You really can't see how they are both powers that presidents (arguably) technically have but which they do not execute? And that a president actually exercising such a power is thus a power grab?

Nothing in my comment is comparing them or suggesting they are comparable.


Great analysis. By your logic you don’t think that the Enabling Act of 1933 was a power grab, correct?


The terrifying thin i learned recently is that norms are how laws work.

This i learned from a discussion between a magistrate and legal scholar.

This means that a norm violation, practically speaking, is a law violation. Which i guess is a crime. But that has to go to the courts to be judged.

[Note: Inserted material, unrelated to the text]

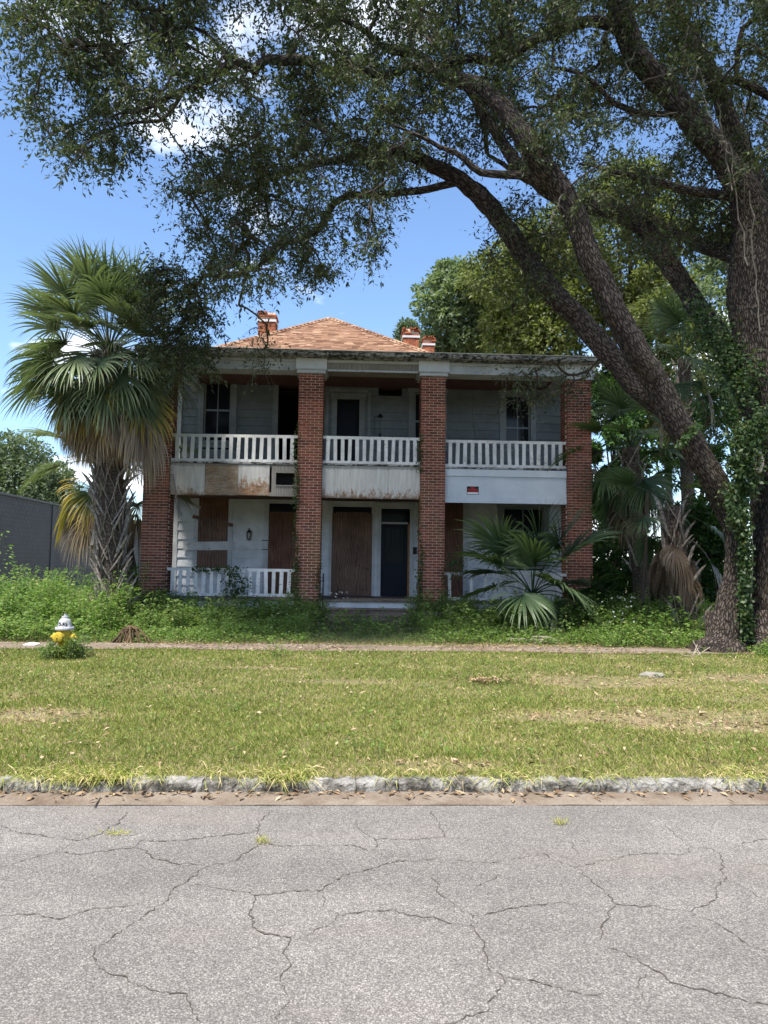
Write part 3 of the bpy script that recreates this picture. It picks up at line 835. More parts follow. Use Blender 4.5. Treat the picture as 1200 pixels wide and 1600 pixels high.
for q, (p0, p1, a0, a1) in enumerate((((RX0, RY0, RZ), (RX1, RY0, RZ), RA, RA), ((RX1, RY0, RZ), (RX1, RY1, RZ), RA, RB), ((RX0, RY1, RZ), (RX0, RY0, RZ), RB, RA))):
    shingle_face(p0, p1, a0, a1, 80 + q).build('shingles', M['shingle'], roof, kind='stuff')
for p, q in (((RX0, RY0, RZ), RA), ((RX1, RY0, RZ), RA)):
    rc = MB(); a, b = Vector(p), Vector(q); n = int((b - a).length / .16)
    for k in range(n): rc.bar(a.lerp(b, k / n) + Vector((0, 0, .03)), a.lerp(b, (k + 1.25) / n) + Vector((0, 0, .02)), .26, .014, (1, 0, 0) if p[0] > 0 else (1, 0, 0), var=random.random())
    rc.build('hip_caps', M['shingle'], roof, kind='stuff')


def chimney(x0, x1, y0, z0, z1, seed):
    r = random.Random(seed); dy = x1 - x0
    c = hb('chimney', 'mortar', (x0 + .006, x1 - .006, y0 + .006, y0 + dy - .006, z0, z1 + .02))
    mb = MB(); n = int((z1 - z0) / .075)
    for k in range(n):
        z = z0 + k * .075; out = 0.05 if k >= n - 2 else (0.025 if k == n - 3 else 0)
        nb = 3
        for j in range(nb + k % 2):
            a = x0 - out + (x1 - x0 + 2 * out) * max(0, (j - .5 * (k % 2)) / nb); b = x0 - out + (x1 - x0 + 2 * out) * min(1, (j + 1 - .5 * (k % 2)) / nb)
            if k >= n - 2 and r.random() < .25: continue
            mb.box(a + .004, b - .004, y0 - out, y0 + dy + out, z + .004, z + .069, r.random())
    mb.build('brick_courses', M['chimney_brick'], c, kind='stuff')
    hb('chimney_band', 'capital_paint', (x0 - .03, x1 + .03, y0 - .03, y0 + dy + .03, z1 - .32, z1 - .24), parent=c)
    pot = MB()
    for k in range(7):
        a = x0 + (x1 - x0) * r.random(); pot.bar((a, y0 - .04, z1 - .01), (a + r.uniform(-.05, .05), y0 - .04, z1 + r.uniform(.02, .06)), .09, .09, (0, 1, 0), var=r.random())
    pot.build('broken_bricks', M['chimney_brick'], c)


chimney(-3.6, -2.98, 25.0, 8.0, 10.62, 1); chimney(1.68, 2.28, 26.0, 8.0, 10.5, 2); chimney(2.62, 3.08, 28.0, 8.0, 10.86, 3)

# ---- body: side and back walls, floors, ceilings, dark rooms behind
hb('side_wall', 'siding_paint', (XL, XL + .15, YW + .06, 31, 0.6, 6.7)); hb('side_wall', 'siding_paint', (XR - .15, XR, YW + .06, 31, 0.6, 6.7))
hb('back_wall', 'siding_paint', (XL + .15, XR - .15, 30.85, 31, 0.6, 6.7))
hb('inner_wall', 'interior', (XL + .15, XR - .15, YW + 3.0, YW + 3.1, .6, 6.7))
hb('porch_floor', 'porch_floor', (XL, XR, 17.5, YW + 3.0, .70, ZF - .03))
bd = MB()                                   # floorboards run out from the wall
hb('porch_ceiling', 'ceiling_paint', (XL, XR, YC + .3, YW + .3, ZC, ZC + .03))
hb('balcony_floor', 'grey_wood', (XL, XR, 17.45, YW + 3.0, ZU - .1, ZU))
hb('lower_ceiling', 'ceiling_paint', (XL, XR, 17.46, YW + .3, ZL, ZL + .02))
hb('upper_room_ceiling', 'interior', (XL + .15, XR - .15, YW + .3, YW + 3.0, 6.55, 6.6)); hb('lower_room_ceiling', 'interior', (XL + .15, XR - .15, YW + .3, YW + 3.0, 3.5, 3.55))
pf = bpy.data.objects['porch_floor']
x = XL; rb = random.Random(9)
while x < XR - .05:
    x1 = min(XR, x + .135)
    y0 = 17.20 + rb.uniform(-.01, .012)
    if any(a - .02 < x1 and x < b + .02 for a, b in COLS): y0 = YC + CW + .004
    hb('floorboard', 'porch_floor', (x, x1 - .006, y0, YW, ZF - .028, ZF + rb.uniform(-.003, .003)), parent=pf); x = x1


def pxr(x0, x1, y0, y1, Y=YW):
    """pixel rectangle on the plane Y -> x0, x1, z0, z1"""
    a, b = at(x0, (y0 + y1) / 2, Y), at(x1, (y0 + y1) / 2, Y); c, d = at((x0 + x1) / 2, y1, Y), at((x0 + x1) / 2, y0, Y)
    return a[0], b[0], c[2], d[2]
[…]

Uncommon tptacek L. "extensive internal checks" that's laughable given what's been going on lately with the executive overreach.


You misunderstand me. I'm not saying those internal checks are a good thing; I mean that the President already has extensive mechanisms to control what these agencies do.


He seems to be optimizing and polishing his ability to do so, which is very dangerous even if technically the reach is the same.


nor does the President "interpret" the law; that is the domain of the Judiciary.

That is incorrect, the president’s responsibility is to execute the laws of the United States. In order to execute a law, one must interpret it.

The exclusive domain of the judiciary is the power to adjudicate cases. In order to adjudicate a case involving a law, one must also interpret.


> In order to execute a law, one must interpret it.

This isn't true.

> The exclusive domain of the judiciary is the power to adjudicate cases. In order to adjudicate a case involving a law, one must also interpret.

This is actually true.


> In order to execute a law, one must interpret it.

I mean, yes, but in a non-judicial sense. The judiciary has the constitutionally assigned duty to give binding interpretations in the course of adjudicating cases.